しかし、昭和20年(1945)の敗戦を迎えると、GHQは財閥解体を日本政府に迫り、三菱も終戦連絡事務局総裁児玉謙次や、大蔵大臣・渋沢敬三より、三菱本体の自発的解体を要望されました。これに対して小弥太は「自発的な」解体を拒絶します。
「三菱は国家社会に対する不信行為はいまだかつて為した覚えはなく、また軍部官僚と結んで戦争を挑発したこともない。

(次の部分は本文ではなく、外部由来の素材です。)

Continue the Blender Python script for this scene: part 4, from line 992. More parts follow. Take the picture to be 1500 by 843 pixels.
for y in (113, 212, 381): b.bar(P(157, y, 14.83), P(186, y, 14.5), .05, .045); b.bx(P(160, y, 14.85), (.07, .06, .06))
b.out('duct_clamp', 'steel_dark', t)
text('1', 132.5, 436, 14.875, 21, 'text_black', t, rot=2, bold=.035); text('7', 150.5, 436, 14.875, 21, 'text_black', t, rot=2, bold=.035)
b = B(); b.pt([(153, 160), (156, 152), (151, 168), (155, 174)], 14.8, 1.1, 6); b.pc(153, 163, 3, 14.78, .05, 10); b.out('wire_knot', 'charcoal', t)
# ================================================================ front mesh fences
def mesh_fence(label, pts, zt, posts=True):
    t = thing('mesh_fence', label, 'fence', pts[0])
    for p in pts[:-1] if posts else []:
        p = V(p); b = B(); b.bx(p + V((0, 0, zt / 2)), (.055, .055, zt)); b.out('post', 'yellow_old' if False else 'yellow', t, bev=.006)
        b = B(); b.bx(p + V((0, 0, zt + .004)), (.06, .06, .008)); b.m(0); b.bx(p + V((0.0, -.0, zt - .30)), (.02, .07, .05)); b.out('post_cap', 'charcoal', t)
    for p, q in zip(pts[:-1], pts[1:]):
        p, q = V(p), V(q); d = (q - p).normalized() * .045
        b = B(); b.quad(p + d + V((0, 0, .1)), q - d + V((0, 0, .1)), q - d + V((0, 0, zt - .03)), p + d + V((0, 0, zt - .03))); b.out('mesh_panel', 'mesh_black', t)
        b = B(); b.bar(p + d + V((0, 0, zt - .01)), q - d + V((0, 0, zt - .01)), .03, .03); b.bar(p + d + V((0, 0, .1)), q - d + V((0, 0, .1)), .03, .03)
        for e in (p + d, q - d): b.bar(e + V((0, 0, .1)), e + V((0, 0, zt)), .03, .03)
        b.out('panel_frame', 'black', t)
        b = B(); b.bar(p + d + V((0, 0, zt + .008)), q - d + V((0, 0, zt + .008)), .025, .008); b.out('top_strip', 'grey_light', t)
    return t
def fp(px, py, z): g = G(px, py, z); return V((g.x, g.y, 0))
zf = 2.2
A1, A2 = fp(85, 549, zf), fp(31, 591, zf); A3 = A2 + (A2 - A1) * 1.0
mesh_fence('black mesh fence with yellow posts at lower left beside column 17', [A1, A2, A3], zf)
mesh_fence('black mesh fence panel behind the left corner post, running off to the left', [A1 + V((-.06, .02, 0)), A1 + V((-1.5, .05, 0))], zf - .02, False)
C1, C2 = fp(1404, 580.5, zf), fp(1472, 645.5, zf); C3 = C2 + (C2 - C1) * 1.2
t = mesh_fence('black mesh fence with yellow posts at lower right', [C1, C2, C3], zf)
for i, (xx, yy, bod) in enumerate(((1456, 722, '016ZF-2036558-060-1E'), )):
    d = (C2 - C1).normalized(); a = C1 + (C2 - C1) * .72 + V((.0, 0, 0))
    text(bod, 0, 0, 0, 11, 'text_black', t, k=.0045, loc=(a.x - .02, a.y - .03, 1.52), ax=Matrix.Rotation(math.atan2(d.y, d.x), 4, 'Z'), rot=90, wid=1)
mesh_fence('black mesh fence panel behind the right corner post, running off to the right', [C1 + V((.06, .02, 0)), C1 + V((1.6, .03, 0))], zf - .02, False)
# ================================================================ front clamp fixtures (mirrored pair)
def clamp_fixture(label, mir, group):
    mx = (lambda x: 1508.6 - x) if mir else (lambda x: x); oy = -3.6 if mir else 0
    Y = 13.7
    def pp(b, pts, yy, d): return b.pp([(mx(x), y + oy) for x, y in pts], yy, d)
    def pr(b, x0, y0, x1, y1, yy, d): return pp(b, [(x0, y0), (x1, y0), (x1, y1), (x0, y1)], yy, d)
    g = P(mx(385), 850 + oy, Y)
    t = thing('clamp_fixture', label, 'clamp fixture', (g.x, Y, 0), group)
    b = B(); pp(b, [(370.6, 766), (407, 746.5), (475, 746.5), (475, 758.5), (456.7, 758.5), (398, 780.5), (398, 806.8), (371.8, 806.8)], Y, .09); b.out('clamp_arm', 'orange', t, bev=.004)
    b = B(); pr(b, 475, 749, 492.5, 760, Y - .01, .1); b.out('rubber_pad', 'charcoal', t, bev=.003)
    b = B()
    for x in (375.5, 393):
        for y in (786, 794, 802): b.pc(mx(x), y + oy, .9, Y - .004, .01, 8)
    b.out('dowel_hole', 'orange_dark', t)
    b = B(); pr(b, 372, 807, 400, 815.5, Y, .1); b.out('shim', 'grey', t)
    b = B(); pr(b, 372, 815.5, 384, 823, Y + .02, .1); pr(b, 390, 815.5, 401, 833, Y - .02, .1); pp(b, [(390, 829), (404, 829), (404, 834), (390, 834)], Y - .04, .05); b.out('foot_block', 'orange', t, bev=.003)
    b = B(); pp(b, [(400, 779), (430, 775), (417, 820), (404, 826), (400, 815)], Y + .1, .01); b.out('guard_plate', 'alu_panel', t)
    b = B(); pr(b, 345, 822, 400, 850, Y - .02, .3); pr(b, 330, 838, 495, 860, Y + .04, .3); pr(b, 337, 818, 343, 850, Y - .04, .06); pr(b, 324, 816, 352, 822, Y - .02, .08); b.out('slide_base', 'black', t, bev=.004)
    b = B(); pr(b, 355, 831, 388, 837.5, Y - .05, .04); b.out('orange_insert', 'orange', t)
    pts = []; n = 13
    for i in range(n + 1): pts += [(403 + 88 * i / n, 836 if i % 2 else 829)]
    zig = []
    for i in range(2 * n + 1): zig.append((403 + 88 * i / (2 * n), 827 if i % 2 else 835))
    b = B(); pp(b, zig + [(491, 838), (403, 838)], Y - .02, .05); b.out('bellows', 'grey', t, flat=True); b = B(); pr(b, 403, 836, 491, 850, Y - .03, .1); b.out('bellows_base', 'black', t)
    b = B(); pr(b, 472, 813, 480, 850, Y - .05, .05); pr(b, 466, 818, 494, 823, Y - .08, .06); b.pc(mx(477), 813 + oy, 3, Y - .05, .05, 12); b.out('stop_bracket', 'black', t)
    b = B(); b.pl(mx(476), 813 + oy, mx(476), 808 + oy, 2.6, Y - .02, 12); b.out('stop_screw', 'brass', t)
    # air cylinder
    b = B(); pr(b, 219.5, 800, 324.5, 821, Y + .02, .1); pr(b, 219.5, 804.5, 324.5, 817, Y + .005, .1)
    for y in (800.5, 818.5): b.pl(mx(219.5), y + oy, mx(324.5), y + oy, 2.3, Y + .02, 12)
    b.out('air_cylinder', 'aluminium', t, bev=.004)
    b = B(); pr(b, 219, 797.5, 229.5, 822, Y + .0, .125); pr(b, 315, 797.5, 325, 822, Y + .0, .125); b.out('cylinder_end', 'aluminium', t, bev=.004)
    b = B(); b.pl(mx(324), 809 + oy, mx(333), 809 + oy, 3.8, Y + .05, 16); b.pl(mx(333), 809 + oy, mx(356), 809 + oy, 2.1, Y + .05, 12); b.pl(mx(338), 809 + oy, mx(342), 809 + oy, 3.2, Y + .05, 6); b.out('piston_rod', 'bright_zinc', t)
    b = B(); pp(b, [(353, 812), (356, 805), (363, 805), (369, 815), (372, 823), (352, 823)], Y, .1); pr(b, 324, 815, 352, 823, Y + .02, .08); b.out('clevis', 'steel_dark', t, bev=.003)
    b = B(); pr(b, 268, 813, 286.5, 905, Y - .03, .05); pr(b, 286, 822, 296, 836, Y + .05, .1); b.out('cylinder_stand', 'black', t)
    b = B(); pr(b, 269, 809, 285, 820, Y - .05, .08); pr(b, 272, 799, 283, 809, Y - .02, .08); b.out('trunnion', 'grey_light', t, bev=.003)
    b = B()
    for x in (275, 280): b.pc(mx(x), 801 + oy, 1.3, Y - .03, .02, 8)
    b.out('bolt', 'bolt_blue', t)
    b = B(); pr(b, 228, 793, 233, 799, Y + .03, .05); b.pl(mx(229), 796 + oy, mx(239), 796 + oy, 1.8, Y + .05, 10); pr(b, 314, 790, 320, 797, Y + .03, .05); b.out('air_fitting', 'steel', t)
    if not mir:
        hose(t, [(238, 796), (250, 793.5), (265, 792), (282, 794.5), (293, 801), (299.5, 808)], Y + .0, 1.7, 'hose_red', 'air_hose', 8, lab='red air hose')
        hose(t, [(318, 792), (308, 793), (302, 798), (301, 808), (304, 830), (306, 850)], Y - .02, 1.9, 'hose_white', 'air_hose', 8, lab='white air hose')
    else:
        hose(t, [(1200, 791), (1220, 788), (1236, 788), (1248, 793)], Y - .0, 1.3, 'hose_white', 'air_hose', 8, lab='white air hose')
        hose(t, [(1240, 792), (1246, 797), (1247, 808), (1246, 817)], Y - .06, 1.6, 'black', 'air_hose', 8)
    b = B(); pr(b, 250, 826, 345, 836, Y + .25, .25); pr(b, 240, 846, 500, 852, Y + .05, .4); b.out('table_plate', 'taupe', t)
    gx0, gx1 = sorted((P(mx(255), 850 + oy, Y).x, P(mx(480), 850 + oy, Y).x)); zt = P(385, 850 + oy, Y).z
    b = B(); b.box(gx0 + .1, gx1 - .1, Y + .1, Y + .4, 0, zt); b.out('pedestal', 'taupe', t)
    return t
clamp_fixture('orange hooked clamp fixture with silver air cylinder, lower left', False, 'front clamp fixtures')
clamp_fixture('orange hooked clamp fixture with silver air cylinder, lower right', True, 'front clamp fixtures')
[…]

国策の命ずるところに従い、国民として為すべき当然の義務に全力を尽くしたのであって、顧みて恥ずべき何物もない」
それが、小弥太の言い分でした。
小弥太の三菱をよそに、他の三井・住友・安田の各財閥は自発的解体を了解し、三菱は不利になる形勢となります。しかし小弥太はあくまで、自発的解体を拒絶し、もし三菱を潰すのであれば、国家の命令によって潰してくれと主張しました。小弥太の事業に対する信念、矜持が感じられます。
ところが直後に小弥太は倒れてしまいます。あるいは極度の重圧が体を蝕んだのかもしれません。腹部大動脈瘤、下大静脈血栓でした。昭和20年12月2日、小弥太没。享年67。
小弥太が反対し続けた自発的解体はもはや抗し難く、10月31日に重役たちの判断で了承、翌年9月30日の株主総会で会社の解散が決議されました。しかしその後、米ソの冷戦が深刻化する中で、GHQ主導の財閥解体は中断、一度はバラバラにされた三菱関係各社は、三菱グループとして、復活を遂げることになります。